Would that my country might learn and never forget that not only the winning of peace now, but the maintenance of peace at all times depends not fundamentally on treaties or leagues of nations, but on the readiness of citizens to fly to the aid of the wronged and to give their lives if need be that justice may be secured.

There speaks the true American spirit which holds fast alike to fearlessness and to wisdom, to gentleness and to iron resolution. There speaks the spirit of that fervent nationalism which would forbid America either to inflict or to endure wrong.

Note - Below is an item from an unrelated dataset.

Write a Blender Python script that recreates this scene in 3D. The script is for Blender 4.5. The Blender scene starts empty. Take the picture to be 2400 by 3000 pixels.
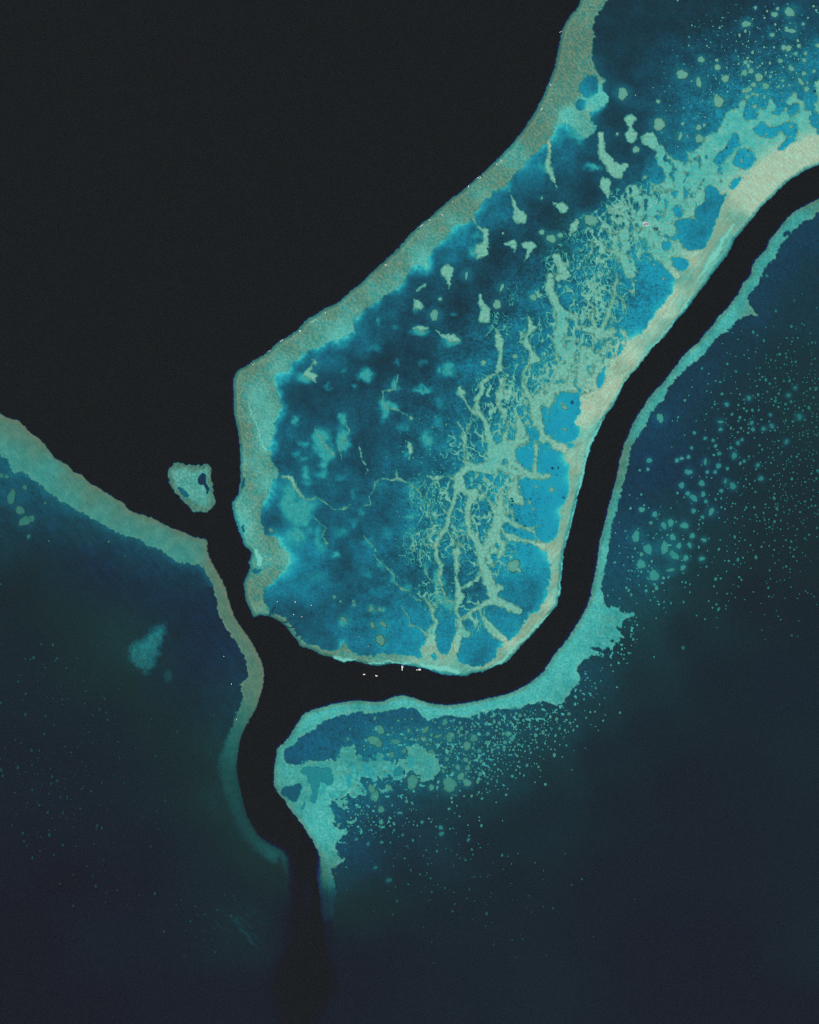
import bpy, math, random
import numpy as np

# ------------------------------------------------------------------ camera, sky, sun, exposure
sc = bpy.context.scene
COL = sc.collection
M = 4.0                        # metres per unit of the survey grid
ALT = 40000.0
cam_d = bpy.data.cameras.new("camera")
cam = bpy.data.objects.new("camera", cam_d)
COL.objects.link(cam)
cam.location = (0, 0, ALT)
cam.rotation_euler = (0, 0, 0)
cam_d.sensor_fit = 'HORIZONTAL'
cam_d.sensor_width = 36.0
cam_d.lens = 36.0 * ALT / (2400 * M)
cam_d.clip_start = 10.0
cam_d.clip_end = 120000.0
sc.camera = cam

SUN_EL, SUN_AZ = 60.0, 285.0   # azimuth clockwise from +Y
world = bpy.data.worlds.new("World")
sc.world = world
world.use_nodes = True
wn = world.node_tree
bg = wn.nodes["Background"]
sky = wn.nodes.new("ShaderNodeTexSky")
sky.sky_type = 'NISHITA'
sky.sun_disc = False
sky.sun_elevation = math.radians(SUN_EL)
sky.sun_rotation = math.radians(SUN_AZ)
wn.links.new(sky.outputs[0], bg.inputs[0])
bg.inputs[1].default_value = 0.07

sun_d = bpy.data.lights.new("sun", 'SUN')
sun_d.energy = 4.9
sun_d.angle = math.radians(0.5)
sun_d.color = (1.0, 0.96, 0.9)
sun = bpy.data.objects.new("sun", sun_d)
sun.location = (0, 0, 3000)
sun.rotation_euler = (math.radians(90 - SUN_EL), 0, -math.radians(SUN_AZ) + math.pi)
COL.objects.link(sun)

sc.view_settings.view_transform = 'Standard'
sc.view_settings.look = 'None'
sc.view_settings.exposure = 0.0
sc.view_settings.gamma = 1.0
sc.view_settings.use_curve_mapping = False
sc.cycles.max_bounces = 3
sc.cycles.diffuse_bounces = 1
sc.cycles.volume_bounces = 0
sc.cycles.transparent_max_bounces = 12
sc.cycles.use_denoising = False
sc.cycles.denoising_input_passes = "RGB_ALBEDO_NORMAL"
sc.cycles.denoising_prefilter = "NONE"
sc.cycles.filter_width = 1.2

KR, KG, KB = 0.40, 0.062, 0.014        # absorption of clear sea water per metre
PATH = 1.0 + 1.0 / math.sin(math.radians(SUN_EL))
DEEP = 110.0

# ------------------------------------------------------------------ helpers
def wx(X): return (X - 1200.0) * M
def wy(Y): return (1500.0 - Y) * M

def tag(o, label=None, cat=None, group=None, kind=None):
    if label: o["label"] = label
    if cat: o["category"] = cat
    if group: o["group"] = group
    if kind: o["kind"] = kind
    return o

def mesh_obj(name, verts, faces, mat, parent=None, smooth=False):
    me = bpy.data.meshes.new(name)
    me.from_pydata(verts, [], faces)
    me.update()
    if mat: me.materials.append(mat)
    if smooth:
        me.polygons.foreach_set("use_smooth", [True] * len(me.polygons))
    o = bpy.data.objects.new(name, me)
    COL.objects.link(o)
    if parent: o.parent = parent
    return o

def grid_obj(name, V, F, A, mat, parent=None):
    """V (n,3), F (m,4) quads, A (n,4) colour attribute"""
    me = bpy.data.meshes.new(name)
    me.vertices.add(len(V)); me.vertices.foreach_set("co", V.astype(np.float32).ravel())
    me.loops.add(F.size); me.loops.foreach_set("vertex_index", F.astype(np.int32).ravel())
    me.polygons.add(len(F))
    k = F.shape[1]
    me.polygons.foreach_set("loop_start", np.arange(0, F.size, k, dtype=np.int32))
    me.polygons.foreach_set("loop_total", np.full(len(F), k, dtype=np.int32))
    me.polygons.foreach_set("use_smooth", np.ones(len(F), dtype=bool))
    at = me.attributes.new("bed", 'FLOAT_COLOR', 'POINT')
    at.data.foreach_set("color", A.astype(np.float32).ravel())
    me.update(calc_edges=True)
    me.materials.append(mat)
    o = bpy.data.objects.new(name, me)
    COL.objects.link(o)
    if parent: o.parent = parent
    return o

def empty(name, loc=(0, 0, 0)):
    o = bpy.data.objects.new(name, None)
    o.empty_display_size = 50
    o.location = loc
    COL.objects.link(o)
    return o

# ---- noise
_rng = np.random.RandomState(7)
_perm = _rng.permutation(512).astype(np.int32)
_ang = _rng.rand(512) * 2 * np.pi
_gx = np.cos(_ang).astype(np.float32); _gy = np.sin(_ang).astype(np.float32)
def perlin(x, y, seed=0):
    x0 = np.floor(x); y0 = np.floor(y)
    fx = (x - x0).astype(np.float32); fy = (y - y0).astype(np.float32)
    xi = x0.astype(np.int32); yi = y0.astype(np.int32)
    u = fx * fx * fx * (fx * (fx * 6 - 15) + 10)
    v = fy * fy * fy * (fy * (fy * 6 - 15) + 10)
    def g(ix, iy, dx, dy):
        h = _perm[(_perm[(ix + seed * 37) & 511] + iy * 3 + seed) & 511]
        return _gx[h] * dx + _gy[h] * dy
    a = g(xi, yi, fx, fy); b = g(xi + 1, yi, fx - 1, fy)
    c = g(xi, yi + 1, fx, fy - 1); d = g(xi + 1, yi + 1, fx - 1, fy - 1)
    ab = a + u * (b - a); cd = c + u * (d - c)
    return (ab + v * (cd - ab)) * 1.5
def fbm(x, y, scale, octv, seed=0, gain=0.5):
    r = 0; amp = 1.0; tot = 0
    for i in range(octv):
        k = (2.03 ** i) / scale
        r = r + amp * perlin(x * k + 11.3 * i, y * k - 7.7 * i, seed + i)
        tot += amp; amp *= gain
    return r / tot * 1.25
def sstep(a, b, x):
    t = np.clip((x - a) / (b - a), 0, 1)
    return t * t * (3 - 2 * t)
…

THE MAN WHO PAYS AND THE MAN WHO PROFITS

August 9, 1918

The men who do the fighting at the front and their mothers and wives back here are those who in this great and terrible crisis are paying—the blood of the men and the tears of the women, and with the suffering of men, women, and children—for our failure to prepare during the two and a half years before we entered the World War. For this failure to prepare, in spite of the most vivid warning ever given a Nation, the warning that befell the rest of the world during those two and a half years, the professed pacifists and the politicians who pandered to them are more responsible than any one else, except the pro-Germans. If, when the World War broke out, or at latest when the Lusitania was sunk, we had done our plain duty, we had then begun to build ships, field cannon and airplanes, and to train men exactly as we have been doing during the last year and a quarter, except that we should have done the work on a larger scale with more efficiency and with much less waste and extravagance. Remember that failure to provide great numbers of cannon and airplanes means that the infantry has to pay for it with a huge increase of slaughter. All the guns and airplanes we left unbuilt during the first three years of the war has meant so much more bloodshed, so many more Americans killed and crippled, not to speak of the tremendous loss of life to our allies. Moreover, when men in small numbers are put into battle, when only a few hundred thousand are forced to suffer heavy loss in doing work which two or three million men could have accomplished speedily and thoroughly and with very little loss, the responsibility rests on those who prevented the preparation in advance. If we had built quantities of ships and trained large numbers of men in advance, the World War would have ended almost as soon as we entered, and an infinite amount of bloodshed would have been prevented.